DATA ->
# # # # #

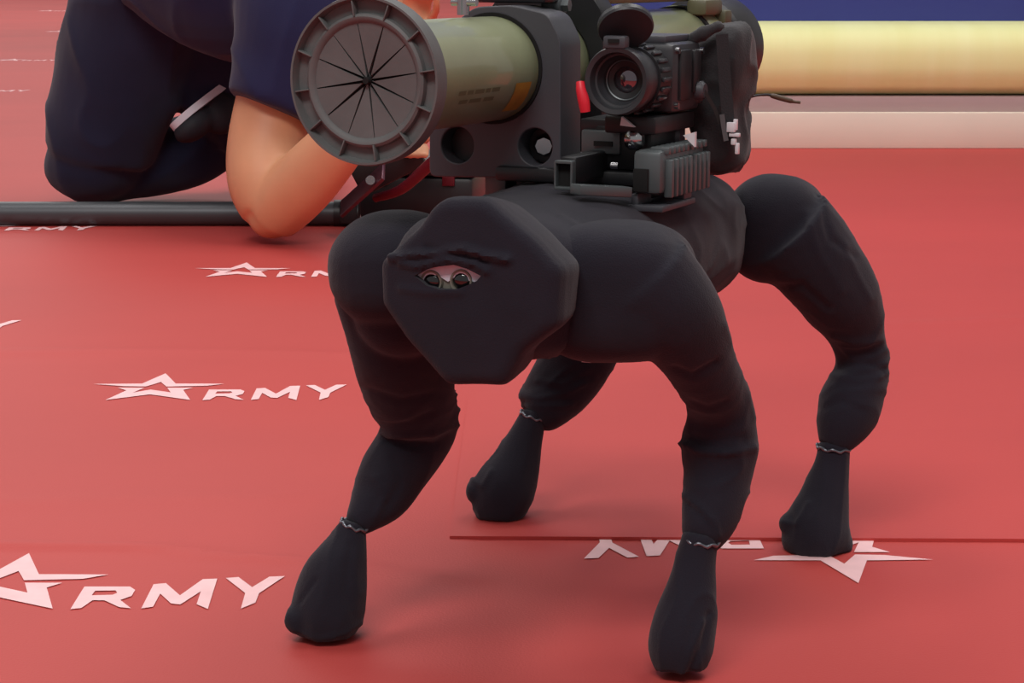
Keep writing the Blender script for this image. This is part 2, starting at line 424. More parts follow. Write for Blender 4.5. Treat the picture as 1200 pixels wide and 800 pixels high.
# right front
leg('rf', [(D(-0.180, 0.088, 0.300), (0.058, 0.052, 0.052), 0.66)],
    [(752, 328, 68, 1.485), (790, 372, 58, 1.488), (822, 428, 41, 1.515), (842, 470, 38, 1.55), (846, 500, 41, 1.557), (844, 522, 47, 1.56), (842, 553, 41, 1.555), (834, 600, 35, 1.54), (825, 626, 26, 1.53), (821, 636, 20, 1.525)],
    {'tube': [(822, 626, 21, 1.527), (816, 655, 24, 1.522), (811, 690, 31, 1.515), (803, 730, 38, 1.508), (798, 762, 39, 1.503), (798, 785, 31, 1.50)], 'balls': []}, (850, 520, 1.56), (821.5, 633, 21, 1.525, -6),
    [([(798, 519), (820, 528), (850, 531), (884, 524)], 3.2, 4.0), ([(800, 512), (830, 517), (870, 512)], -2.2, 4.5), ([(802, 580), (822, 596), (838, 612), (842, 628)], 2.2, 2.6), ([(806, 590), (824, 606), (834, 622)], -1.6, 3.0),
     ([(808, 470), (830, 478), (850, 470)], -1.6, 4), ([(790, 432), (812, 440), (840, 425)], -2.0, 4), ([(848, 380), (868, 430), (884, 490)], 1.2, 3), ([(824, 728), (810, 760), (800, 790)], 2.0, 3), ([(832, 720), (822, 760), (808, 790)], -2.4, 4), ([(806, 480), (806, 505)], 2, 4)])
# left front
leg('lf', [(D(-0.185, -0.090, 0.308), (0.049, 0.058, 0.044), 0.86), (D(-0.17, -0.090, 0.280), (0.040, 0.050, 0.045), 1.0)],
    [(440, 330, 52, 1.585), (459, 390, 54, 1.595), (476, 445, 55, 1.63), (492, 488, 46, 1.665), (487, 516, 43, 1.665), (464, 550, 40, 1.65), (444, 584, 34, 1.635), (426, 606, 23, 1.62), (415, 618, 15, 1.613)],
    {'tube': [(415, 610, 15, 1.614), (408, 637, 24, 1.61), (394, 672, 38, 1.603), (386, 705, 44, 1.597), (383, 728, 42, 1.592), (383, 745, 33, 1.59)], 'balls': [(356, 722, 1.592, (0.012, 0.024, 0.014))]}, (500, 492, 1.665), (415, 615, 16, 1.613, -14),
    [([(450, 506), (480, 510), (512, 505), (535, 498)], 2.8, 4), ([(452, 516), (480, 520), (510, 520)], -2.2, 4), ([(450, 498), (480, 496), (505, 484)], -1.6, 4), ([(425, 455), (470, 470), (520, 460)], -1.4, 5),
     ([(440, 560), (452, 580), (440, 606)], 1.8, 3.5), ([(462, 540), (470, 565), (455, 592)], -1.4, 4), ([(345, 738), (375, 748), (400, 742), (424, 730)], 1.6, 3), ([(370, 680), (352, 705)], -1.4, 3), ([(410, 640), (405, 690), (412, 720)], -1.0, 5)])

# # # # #

CHALLENGE -> Copy the material exactly. Do not include the pictures.

EXERCISE ANSWER ->
Keep writing the Blender script for this image. This is part 2, starting at line 424. More parts follow. Write for Blender 4.5. Treat the picture as 1200 pixels wide and 800 pixels high.
# right front
leg('rf', [(D(-0.180, 0.088, 0.300), (0.058, 0.052, 0.052), 0.66)],
    [(752, 328, 68, 1.485), (790, 372, 58, 1.488), (822, 428, 41, 1.515), (842, 470, 38, 1.55), (846, 500, 41, 1.557), (844, 522, 47, 1.56), (842, 553, 41, 1.555), (834, 600, 35, 1.54), (825, 626, 26, 1.53), (821, 636, 20, 1.525)],
    {'tube': [(822, 626, 21, 1.527), (816, 655, 24, 1.522), (811, 690, 31, 1.515), (803, 730, 38, 1.508), (798, 762, 39, 1.503), (798, 785, 31, 1.50)], 'balls': []}, (850, 520, 1.56), (821.5, 633, 21, 1.525, -6),
    [([(798, 519), (820, 528), (850, 531), (884, 524)], 3.2, 4.0), ([(800, 512), (830, 517), (870, 512)], -2.2, 4.5), ([(802, 580), (822, 596), (838, 612), (842, 628)], 2.2, 2.6), ([(806, 590), (824, 606), (834, 622)], -1.6, 3.0),
     ([(808, 470), (830, 478), (850, 470)], -1.6, 4), ([(790, 432), (812, 440), (840, 425)], -2.0, 4), ([(848, 380), (868, 430), (884, 490)], 1.2, 3), ([(824, 728), (810, 760), (800, 790)], 2.0, 3), ([(832, 720), (822, 760), (808, 790)], -2.4, 4), ([(806, 480), (806, 505)], 2, 4)])
# left front
leg('lf', [(D(-0.185, -0.090, 0.308), (0.049, 0.058, 0.044), 0.86), (D(-0.17, -0.090, 0.280), (0.040, 0.050, 0.045), 1.0)],
    [(440, 330, 52, 1.585), (459, 390, 54, 1.595), (476, 445, 55, 1.63), (492, 488, 46, 1.665), (487, 516, 43, 1.665), (464, 550, 40, 1.65), (444, 584, 34, 1.635), (426, 606, 23, 1.62), (415, 618, 15, 1.613)],
    {'tube': [(415, 610, 15, 1.614), (408, 637, 24, 1.61), (394, 672, 38, 1.603), (386, 705, 44, 1.597), (383, 728, 42, 1.592), (383, 745, 33, 1.59)], 'balls': [(356, 722, 1.592, (0.012, 0.024, 0.014))]}, (500, 492, 1.665), (415, 615, 16, 1.613, -14),
    [([(450, 506), (480, 510), (512, 505), (535, 498)], 2.8, 4), ([(452, 516), (480, 520), (510, 520)], -2.2, 4), ([(450, 498), (480, 496), (505, 484)], -1.6, 4), ([(425, 455), (470, 470), (520, 460)], -1.4, 5),
     ([(440, 560), (452, 580), (440, 606)], 1.8, 3.5), ([(462, 540), (470, 565), (455, 592)], -1.4, 4), ([(345, 738), (375, 748), (400, 742), (424, 730)], 1.6, 3), ([(370, 680), (352, 705)], -1.4, 3), ([(410, 640), (405, 690), (412, 720)], -1.0, 5)])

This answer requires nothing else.